Berlin’s Schaubühne Staging the political

Hamlet production at Berlin’s Schaubühne: long-time ensemble member Lars Eidinger has also made a name for himself as a film actor.
Hamlet production at Berlin’s Schaubühne: long-time ensemble member Lars Eidinger has also made a name for himself as a film actor. | Photo (detail): Arno Declair / Schaubühne am Lehniner Platz

With its three transformable stages, the “Schaubühne at Lehniner Platz” is the largest theatre in West Berlin and features productions on political and socio-political issues by renowned directors.

Making theatre history since the 1960s 

Founded in 1962 as “the Schaubühne at Halleschen Ufer“, the Schaubühne has been committed to reflecting on political and social issues from the very beginning. It began writing theatre history in 1970 at the latest with the arrival of director Peter Stein and a young group of theatre-makers and performers. Working with actors like Bruno Ganz and Otto Sander, Stein developed his own directing style and new forms of theatrical collaboration. 

In 1981 the theatre moved into a listed building on the upper Kurfürstendamm designed by Erich Mendelsohn. Originally a large cinema, the main room flexibly converts into as many as three smaller theatres as needed. Directors like Milo Rau, Falk Richter, Mina Salehpour, Lilja Rupprecht, Herbert Fritsch and Patrick Wengenroth have worked here. Directors also come from abroad to work on individual productions, including Rodrigo García, Angélica Liddell and Katie Mitchell. The theatre’s artistic director since 1999, Thomas Ostermeier, staged pieces as well. Every year numerous awards bear witness to the Schaubühne’s success and stature.
The Schaubühne moved into a listed former cinema in Berlin-Wilmersdorf in 1981. The Schaubühne moved into a listed former cinema in Berlin-Wilmersdorf in 1981. | Photo: Gianmarco Bresadola / Schaubühne am Lehniner Platz

Classical, contemporary, controversial

At least ten performances premiere at the Schaubühne each season, where works from a repertoire of more than thirty contemporary and classical pieces alternately take the stage. The schedule features experimental, musical and dance theatre. The Schaubühne has also organised the Streitraum series since 2000, where scientists, politicians, artists and authors explore individual aspects of a current topic in panel discussions. Publicist Carolin Emcke has moderated and curated the series since 2004.

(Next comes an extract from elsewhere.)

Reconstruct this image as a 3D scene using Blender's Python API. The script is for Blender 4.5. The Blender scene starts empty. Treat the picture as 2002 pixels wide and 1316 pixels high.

Permanent ensemble with star appeal

Since 1999, the Schaubühne has had a permanent ensemble, a circle that consistently expands with new talent. The core of the troupe includes thespians such as Lars Eidinger, Jörg Hartmann, Ursina Lardi, Nina Kunzendorf, Hans-Jochen Wagner and Mark Waschke, who have also made names for themselves on television. 

International reputation: guest performances and festivals 

The Schaubühne tours the world with its plays, and holds around a hundred performances outside Germany every year, including at major international theatre festivals such as the Salzburg Festival, the Festival d'Avignon and the Festival Internacional de Buenos Aires. Few German theatres have such an impressive international presence. Since 2000, the Schaubühne has also hosted the annual Festival Internationale Neue Dramatik (FIND), at which renowned theatre-makers and talented newcomers present their work. The festival's workshop programme provides a forum for acting, directing and dramaturgy students from all over the world.